Lebanon’s President Michel Aoun heads a cabinet meeting at the presidential palace in Baabda, Lebanon. 24 January, 2022. (Photo credit: REUTERS/Mohamed Azakir)
On 16 February, Beirut’s government on Tuesday approved the allocation of 360 billion Lebanese pounds, amounting to approximately $18 million towards the holding of parliamentary elections.
Acting Information Minister Abbas Halabi said that Prime Minister Najib Mikati recalled that the last parliamentary election in 2018 had cost $54 million, putting this year’s amount at a fraction of the previous one.
The 15 May election would be the first since the outbreak of mass protests in October 2019 against the backdrop of Lebanon’s worst economic crisis.
Approximately half of all of Lebanon’s registered voters took part in the elections of 2018. This year, however, election experts are predicting a measly 30 percent outcome.
Amid Lebanon’s political deadlock, which coincides with extreme financial constraints imposed by the economic crisis, concerns were raised about the possibility of elections being held on time, or being held at all.

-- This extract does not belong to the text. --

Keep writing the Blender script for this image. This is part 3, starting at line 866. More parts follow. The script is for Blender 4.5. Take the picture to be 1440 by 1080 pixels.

Yet the United Nations and other western institutions and governmental bodies have been urging a timely elections process, which they see as an opportunity to potentially change the balance of the 128-member strong parliamentary seats away from the Hezbollah-aligned 8 March majority won in 2018.
For the first time in over three months, the Lebanese cabinet met on 15 January to discuss the 2022 draft budget, published on 21 January and then approved on 10 February.
According to the proposed 2022 budget, Lebanon’s government expects a 20.8 percent deficit, which includes a 5.25 trillion advance paid to the Electricite du Liban in the fuel scarce country.
Most state funding is expected to be drawn from increased import taxes and additional budget cuts. The new draft plan introduces three exchange rates: the former official, but now defunct 23-year-long peg of 1,500 Lebanese pounds to the US dollar; 8,000 pounds to the dollar for import, customs and telecommunications fees, and the third being the current parallel market rate, for state expenditures.